The migration of Allen Cochran’s sheep between his pastures through the roads of Lincoln is something not typically seen these days in Loudoun County, but it harkens back to the original agricultural purpose of the area. Chapelle Hill Road, Lincoln Road and Sands Road—Cochran’s typical path—are part of a 265-mile network of dirt roads throughout western Loudoun County that have remained mostly untouched since the late 1700s.
“The roads were designed to help get the product from the mill to the market and to the consumer,” says Doug Graham, a semi-retired photojournalist who has lived in the area since 1985, when the roads totaled more than 500 miles. “It was the birth of Virginia’s rural economy, which, as you know, is the birth of this country’s economy.”

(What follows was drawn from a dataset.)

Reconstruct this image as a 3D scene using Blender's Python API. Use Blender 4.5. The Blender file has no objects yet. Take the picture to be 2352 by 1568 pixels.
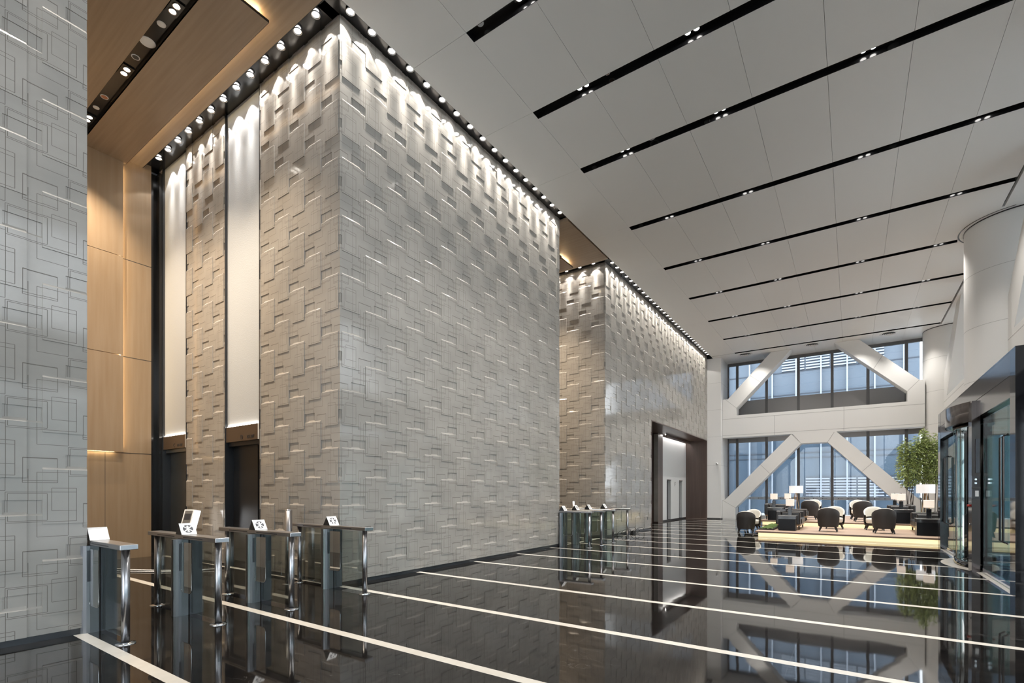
import bpy, math, random
import numpy as np
from mathutils import Vector, Matrix
random.seed(7)
S = bpy.context.scene
COL = S.collection
R = math.radians

# ------------------------------------------------------------ camera, sky, exposure
F_PX = 1133.3; YAW = math.atan(779.4/1133.3)
cd = bpy.data.cameras.new('camera'); cam = bpy.data.objects.new('camera', cd); COL.objects.link(cam)
cam.location = (0, 0, 1.5); cam.rotation_euler = (R(90), 0, YAW)
cd.sensor_fit = 'HORIZONTAL'; cd.sensor_width = 36; cd.lens = 36*F_PX/2352; cd.shift_y = (1130-784)/2352
cd.clip_start = .05; cd.clip_end = 300
S.camera = cam
S.view_settings.view_transform = 'Standard'; S.view_settings.look = 'None'
S.view_settings.gamma = 1; S.view_settings.use_curve_mapping = False; S.view_settings.exposure = 0.55
S.cycles.max_bounces = 7; S.cycles.diffuse_bounces = 4; S.cycles.glossy_bounces = 3
S.cycles.transmission_bounces = 4; S.cycles.transparent_max_bounces = 12
S.cycles.caustics_reflective = False; S.cycles.caustics_refractive = False
S.cycles.sample_clamp_indirect = 4.0
W = bpy.data.worlds.new('sky'); S.world = W; W.use_nodes = True
wn = W.node_tree; wb = wn.nodes['Background']
wb.inputs['Color'].default_value = (.975, .985, 1.0, 1); wb.inputs['Strength'].default_value = 3.6

LAMP_W = 20.0          # wall washers
DOWN_W = 330.0          # ceiling downlights
WARM = (1, .83, .63); WHITE = (1, .96, .90)

# ------------------------------------------------------------ materials
MATS = {}
def M(name, col, rough=.5, metal=0, spec=.5, emis=None, es=0, coat=0, noise=None, bump=None, alpha=None):
    m = bpy.data.materials.new(name); m.use_nodes = True; MATS[name] = m
    nt = m.node_tree; b = nt.nodes['Principled BSDF']
    b.inputs['Base Color'].default_value = (*col, 1); b.inputs['Roughness'].default_value = rough
    b.inputs['Metallic'].default_value = metal; b.inputs['Specular IOR Level'].default_value = spec
    if coat: b.inputs['Coat Weight'].default_value = coat; b.inputs['Coat Roughness'].default_value = .05
    if emis: b.inputs['Emission Color'].default_value = (*emis, 1); b.inputs['Emission Strength'].default_value = es
    if noise or bump:
        tc = nt.nodes.new('ShaderNodeTexCoord')
    if noise:      # (scale xyz, col2, detail)
        sc, c2, det = noise
        mp = nt.nodes.new('ShaderNodeMapping'); mp.inputs['Scale'].default_value = sc
        nz = nt.nodes.new('ShaderNodeTexNoise'); nz.inputs['Scale'].default_value = 1; nz.inputs['Detail'].default_value = det
        rp = nt.nodes.new('ShaderNodeValToRGB')
        rp.color_ramp.elements[0].position = .3; rp.color_ramp.elements[1].position = .7
        rp.color_ramp.elements[0].color = (*col, 1); rp.color_ramp.elements[1].color = (*c2, 1)
        nt.links.new(tc.outputs['Object'], mp.inputs[0]); nt.links.new(mp.outputs[0], nz.inputs['Vector'])
        nt.links.new(nz.outputs['Fac'], rp.inputs[0]); nt.links.new(rp.outputs[0], b.inputs['Base Color'])
    if bump:       # (scale, strength, distance)
        nz = nt.nodes.new('ShaderNodeTexNoise'); nz.inputs['Scale'].default_value = bump[0]; nz.inputs['Detail'].default_value = 2
        bp = nt.nodes.new('ShaderNodeBump'); bp.inputs['Strength'].default_value = bump[1]; bp.inputs['Distance'].default_value = bump[2]
        nt.links.new(tc.outputs['Object'], nz.inputs['Vector']); nt.links.new(nz.outputs['Fac'], bp.inputs['Height'])
        nt.links.new(bp.outputs[0], b.inputs['Normal'])
    return m

def glass(name, tint, refl=.5, rough=0.0):
    m = bpy.data.materials.new(name); m.use_nodes = True; MATS[name] = m
    nt = m.node_tree; nt.nodes.remove(nt.nodes['Principled BSDF'])
    o = nt.nodes['Material Output']
    t = nt.nodes.new('ShaderNodeBsdfTransparent'); t.inputs[0].default_value = (*tint, 1)
    g = nt.nodes.new('ShaderNodeBsdfGlossy'); g.inputs['Roughness'].default_value = rough
    fr = nt.nodes.new('ShaderNodeFresnel'); fr.inputs[0].default_value = 1.5
    ml = nt.nodes.new('ShaderNodeMath'); ml.operation = 'MULTIPLY'; ml.inputs[1].default_value = refl*2
    mx = nt.nodes.new('ShaderNodeMixShader')
    nt.links.new(fr.outputs[0], ml.inputs[0]); nt.links.new(ml.outputs[0], mx.inputs[0])
    nt.links.new(t.outputs[0], mx.inputs[1]); nt.links.new(g.outputs[0], mx.inputs[2]); nt.links.new(mx.outputs[0], o.inputs[0])
    return m

M('stone', (.45,.418,.378), .095, noise=((1.3,1.3,2.2),(.375,.348,.316),6))
M('stone_groove', (.15,.13,.11), .5)
M('skirting', (.035,.037,.042), .3)
M('wood', (.35,.255,.165), .38, noise=((12,12,.7),(.30,.205,.12),6))
M('wood_soffit', (.34,.25,.17), .4, noise=((.7,18,9),(.28,.20,.133),6))
M('white_panel', (.80,.79,.77), .45)
M('ceiling_white', (.86,.85,.83), .42)
M('black_metal', (.012,.012,.013), .16)
M('black_joint', (.03,.03,.03), .6)
M('grey_joint', (.30,.29,.28), .6)
M('steel', (.46,.46,.48), .28, metal=1)
M('steel_dark', (.085,.088,.095), .42, metal=1)
M('steel_brushed', (.20,.205,.215), .34, metal=1)
M('chrome', (.75,.75,.77), .08, metal=1)
M('bronze', (.14,.098,.066), .38, metal=.5)
M('brown_panel', (.115,.075,.06), .3, noise=((8,8,.5),(.085,.055,.045),4))
M('lift_door', (.035,.036,.04), .35, metal=.6)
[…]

Graham’s love for these roads has led him to try and preserve them. So, along with Loudoun Now’s Danielle Nadler and a group of historians and preservationists, he created America’s Routes, a website launched in November 2018 to educate people on why these roads should be kept as they are so, as Graham puts it, it’s not “Arlington all the way to the mountain.”
Stories like Cochran’s are, right now, the visible part of the project, photographed by Graham and written by Nadler. But the group is currently seeking fundraising so they can tell more stories for a book, craft educational curriculums and add the entire network of roads to the historic register.
“I actually think we might be able to save them,” says Graham. “And out of all the work I did in journalism that I’m so proud of … I think this is going to be the most important work I’ve ever done.”